The American Civil Liberties Union (ACLU) sued the Central Intelligence Agency (CIA) under the Freedom of Information Act (FOIA) seeking information about drone strikes. The CIA filed a so-called “Glomar response,” refusing to confirm or deny the existence of material responsive to the ACLU’s request. The ACLU then sued, and the district court granted summary judgment to the CIA. Today, however, in ACLU v. CIA, the U.S. Court of Appeals for the D.C. circuit reversed, rejecting the CIA’s justification of its Glomar response. As the court explained:
The CIA has proffered no reason to believe that disclosing whether it has any documents at all about drone strikes will reveal whether the Agency itself — as opposed to some other U.S. entity such as the Defense Department — operates drones. There is no doubt, however, that such disclosure would reveal whether the Agency “at least has an intelligence interest in drone strikes.” . . . The question before us, then, is whether it is “logical or plausible,” . . . for the CIA to contend that it would reveal something not already officially acknowledged to say that the Agency “at least has an intelligence interest” in such strikes.
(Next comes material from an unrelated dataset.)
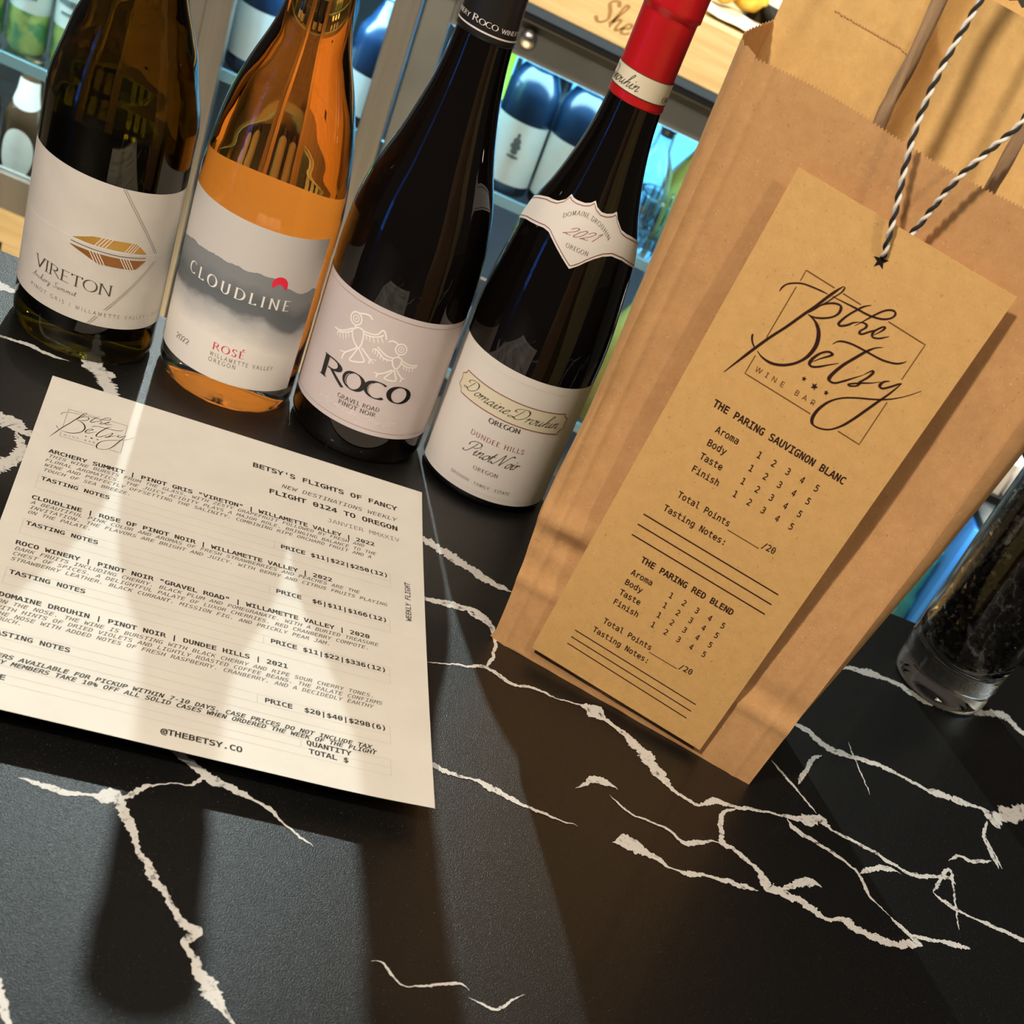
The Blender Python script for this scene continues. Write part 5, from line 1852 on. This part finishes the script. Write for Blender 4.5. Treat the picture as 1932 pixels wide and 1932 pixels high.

Given the extent of the official statements on the subject, we conclude that the answer to that question is no. . . .
Given . . . official acknowledgments that the United States has participated in drone strikes, it is neither logical nor plausible for the CIA to maintain that it would reveal anything not already in the public domain to say that the Agency “at least has an intelligence interest” in such strikes. . . . The defendant is, after all, the Central Intelligence Agency. And it strains credulity to suggest that an agency charged with gathering intelligence affecting the national security does not have an “intelligence interest” in drone strikes, even if that agency does not operate the drones itself.
The case now goes back to the district court, which will consider whether the CIA may avail itself of any FOIA exemptions to refuse the ACLU’s information requests.